Back in April this year, we wrote about State aid issues surrounding the Government’s support to Fiat. The Serbian Government is once again aiding domestic producers – this time assistance has been provided to the company Simpo, the largest furniture manufacturer in Serbia.
According to the official Government’s website, at its session held on 28 August 2013, the Government granted to Simpo a short-term, interest-free loan in the amount of RSD 1.5 billion (around EUR 13 million) to finance repayment of the company’s accumulated debt for mandatory pension contributions. The Government also gave its consent that the Serbian Development Fund, a state-controlled entity, issue a guarantee for (another) loan for working capital. Both decisions cry “State aid”, defined by the Law on State Aid Control as “any actual or potential public expenditure or reduction of public revenues by which the beneficiary of State aid acquires more favorable position on the market in comparison to its competitors, which distorts or threatens to distort competition.”
A loan from the state to an economic undertaking amounts to State aid if the interest rate is lower than the rate the recipient would have to pay on the market, as this puts the beneficiary of the loan into a more favorable position compared to its competitors. Pursuant to Article 2, item 7 of the Decree on the Rules for Grating of State Aid, in case assistance is granted in the form of a loan, the amount of State aid is determined as a difference between the interest rate applicable to the loan at hand and the reference market rate determined by the Ministry of Finance. By extending to Simpo an interest-free loan, the Government granted the furniture manufacturer State aid equal to the amount of foregone interest calculated at the market reference rate.
The guarantee to be provided to Simpo by the Serbian Development Fund also qualifies as State aid. Namely, the mentioned Decree sets out specific conditions for a guarantee issued by the state to an economic undertaking not to be considered as State aid, including that the company whose debt is guaranteed for is not in financial difficulty, which is not the case here. The amount of State aid equals the price that Simpo would need to pay on the market in order to obtain equal guarantee.
State aid is not prohibited per se. However, no aid may be granted before the Commission for Control State Aid vets it for legality. There is no information on the Commission’s website on any decision approving the State aid to Simpo. In any event, the interest-free loan to Simpo would not qualify for approval by the Commission because one of the conditions for legality of such State aid to undertaking in financial difficulty is that the loan bears market interest rate. The guarantee promised for Simpo’s debt could be potentially permissible, provided that its term is not longer than six months. The Government has not revealed the details of the guarantee to Simpo and we therefore do not know whether this form of support is within the realm of potentially permitted State aid.

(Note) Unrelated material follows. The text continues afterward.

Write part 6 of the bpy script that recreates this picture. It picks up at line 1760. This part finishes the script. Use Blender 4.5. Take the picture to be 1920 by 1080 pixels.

The Government support to Simpo may also run afoul of Article 38 of the Interim Trade Agreement (i.e. Article 73 of the Stabilization and Association Agreement, which entered into force on 1 September 2013). ITA and SAA declare incompatible with the agreement any State aid which distorts or threatens to distort competition by favoring certain undertakings or products, in so far as this may affect trade between Serbia and the EU. In the Simpo case, the EU dimension is present since Serbia imports furniture from the EU.
Controversies surrounding the Government’s aid to Fiat ended by the Government abolishing the disputed decree on 20 May 2013. It remains to be seen whether assistance to Simpo will come under similar attack of stakeholders.